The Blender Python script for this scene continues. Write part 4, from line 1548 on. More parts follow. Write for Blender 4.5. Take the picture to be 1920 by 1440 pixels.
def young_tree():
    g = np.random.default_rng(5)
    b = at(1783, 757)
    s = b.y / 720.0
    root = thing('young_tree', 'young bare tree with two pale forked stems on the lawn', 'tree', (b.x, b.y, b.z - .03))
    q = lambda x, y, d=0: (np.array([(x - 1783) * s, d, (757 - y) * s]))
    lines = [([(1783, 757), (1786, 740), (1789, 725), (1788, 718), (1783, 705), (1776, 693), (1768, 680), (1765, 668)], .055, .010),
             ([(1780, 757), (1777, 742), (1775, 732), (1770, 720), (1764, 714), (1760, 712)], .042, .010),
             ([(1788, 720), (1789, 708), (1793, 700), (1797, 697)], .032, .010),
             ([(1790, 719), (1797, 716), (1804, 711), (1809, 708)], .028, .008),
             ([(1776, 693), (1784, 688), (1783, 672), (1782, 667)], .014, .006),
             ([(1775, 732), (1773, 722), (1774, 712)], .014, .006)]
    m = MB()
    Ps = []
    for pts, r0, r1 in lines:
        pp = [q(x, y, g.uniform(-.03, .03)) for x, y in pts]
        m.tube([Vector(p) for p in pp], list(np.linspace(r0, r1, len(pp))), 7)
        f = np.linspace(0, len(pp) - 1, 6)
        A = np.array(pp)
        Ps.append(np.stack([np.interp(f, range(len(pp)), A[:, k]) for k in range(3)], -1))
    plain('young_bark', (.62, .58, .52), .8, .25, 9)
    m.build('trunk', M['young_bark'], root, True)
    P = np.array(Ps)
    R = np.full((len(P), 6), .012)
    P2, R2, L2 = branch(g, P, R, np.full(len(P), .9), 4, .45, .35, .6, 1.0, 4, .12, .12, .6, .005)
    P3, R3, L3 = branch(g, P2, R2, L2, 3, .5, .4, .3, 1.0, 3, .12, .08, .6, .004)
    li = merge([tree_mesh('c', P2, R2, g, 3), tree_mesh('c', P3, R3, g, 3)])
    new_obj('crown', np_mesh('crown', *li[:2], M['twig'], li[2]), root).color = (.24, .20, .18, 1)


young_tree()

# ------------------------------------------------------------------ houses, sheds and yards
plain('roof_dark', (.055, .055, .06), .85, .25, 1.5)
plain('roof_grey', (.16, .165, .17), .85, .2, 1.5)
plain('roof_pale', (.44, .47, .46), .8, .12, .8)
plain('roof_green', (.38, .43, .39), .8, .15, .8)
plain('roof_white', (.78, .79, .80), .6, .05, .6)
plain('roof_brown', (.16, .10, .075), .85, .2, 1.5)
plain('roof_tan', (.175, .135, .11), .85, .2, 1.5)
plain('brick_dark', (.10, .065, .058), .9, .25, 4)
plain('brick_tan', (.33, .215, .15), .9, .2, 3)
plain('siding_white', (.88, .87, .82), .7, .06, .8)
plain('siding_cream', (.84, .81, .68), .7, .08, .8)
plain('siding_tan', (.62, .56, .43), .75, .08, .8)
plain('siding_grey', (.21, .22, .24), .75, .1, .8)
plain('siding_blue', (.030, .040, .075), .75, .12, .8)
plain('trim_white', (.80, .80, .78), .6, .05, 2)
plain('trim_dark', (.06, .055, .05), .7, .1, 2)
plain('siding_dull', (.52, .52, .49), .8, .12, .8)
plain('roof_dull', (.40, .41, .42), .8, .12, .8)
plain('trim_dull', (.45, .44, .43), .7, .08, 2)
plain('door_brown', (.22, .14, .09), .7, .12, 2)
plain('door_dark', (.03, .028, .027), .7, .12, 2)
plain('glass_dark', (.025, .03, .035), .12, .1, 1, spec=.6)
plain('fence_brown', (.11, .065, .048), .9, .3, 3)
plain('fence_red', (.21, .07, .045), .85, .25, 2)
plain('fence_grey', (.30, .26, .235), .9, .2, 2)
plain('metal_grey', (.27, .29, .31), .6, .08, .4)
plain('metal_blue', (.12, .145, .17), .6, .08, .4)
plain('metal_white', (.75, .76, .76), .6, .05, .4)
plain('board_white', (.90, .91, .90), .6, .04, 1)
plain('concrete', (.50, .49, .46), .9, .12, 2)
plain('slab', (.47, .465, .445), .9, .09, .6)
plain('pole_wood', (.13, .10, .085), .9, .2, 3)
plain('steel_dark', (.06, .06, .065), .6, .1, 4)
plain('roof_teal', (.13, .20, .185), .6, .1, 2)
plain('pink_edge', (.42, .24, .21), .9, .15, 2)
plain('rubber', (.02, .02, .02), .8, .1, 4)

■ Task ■
Each line from the top of the material above through the line with "(.24, .20, .18, 1)" must be echoed exactly, and no other line.

■ Task output ■
The Blender Python script for this scene continues. Write part 4, from line 1548 on. More parts follow. Write for Blender 4.5. Take the picture to be 1920 by 1440 pixels.
def young_tree():
    g = np.random.default_rng(5)
    b = at(1783, 757)
    s = b.y / 720.0
    root = thing('young_tree', 'young bare tree with two pale forked stems on the lawn', 'tree', (b.x, b.y, b.z - .03))
    q = lambda x, y, d=0: (np.array([(x - 1783) * s, d, (757 - y) * s]))
    lines = [([(1783, 757), (1786, 740), (1789, 725), (1788, 718), (1783, 705), (1776, 693), (1768, 680), (1765, 668)], .055, .010),
             ([(1780, 757), (1777, 742), (1775, 732), (1770, 720), (1764, 714), (1760, 712)], .042, .010),
             ([(1788, 720), (1789, 708), (1793, 700), (1797, 697)], .032, .010),
             ([(1790, 719), (1797, 716), (1804, 711), (1809, 708)], .028, .008),
             ([(1776, 693), (1784, 688), (1783, 672), (1782, 667)], .014, .006),
             ([(1775, 732), (1773, 722), (1774, 712)], .014, .006)]
    m = MB()
    Ps = []
    for pts, r0, r1 in lines:
        pp = [q(x, y, g.uniform(-.03, .03)) for x, y in pts]
        m.tube([Vector(p) for p in pp], list(np.linspace(r0, r1, len(pp))), 7)
        f = np.linspace(0, len(pp) - 1, 6)
        A = np.array(pp)
        Ps.append(np.stack([np.interp(f, range(len(pp)), A[:, k]) for k in range(3)], -1))
    plain('young_bark', (.62, .58, .52), .8, .25, 9)
    m.build('trunk', M['young_bark'], root, True)
    P = np.array(Ps)
    R = np.full((len(P), 6), .012)
    P2, R2, L2 = branch(g, P, R, np.full(len(P), .9), 4, .45, .35, .6, 1.0, 4, .12, .12, .6, .005)
    P3, R3, L3 = branch(g, P2, R2, L2, 3, .5, .4, .3, 1.0, 3, .12, .08, .6, .004)
    li = merge([tree_mesh('c', P2, R2, g, 3), tree_mesh('c', P3, R3, g, 3)])
    new_obj('crown', np_mesh('crown', *li[:2], M['twig'], li[2]), root).color = (.24, .20, .18, 1)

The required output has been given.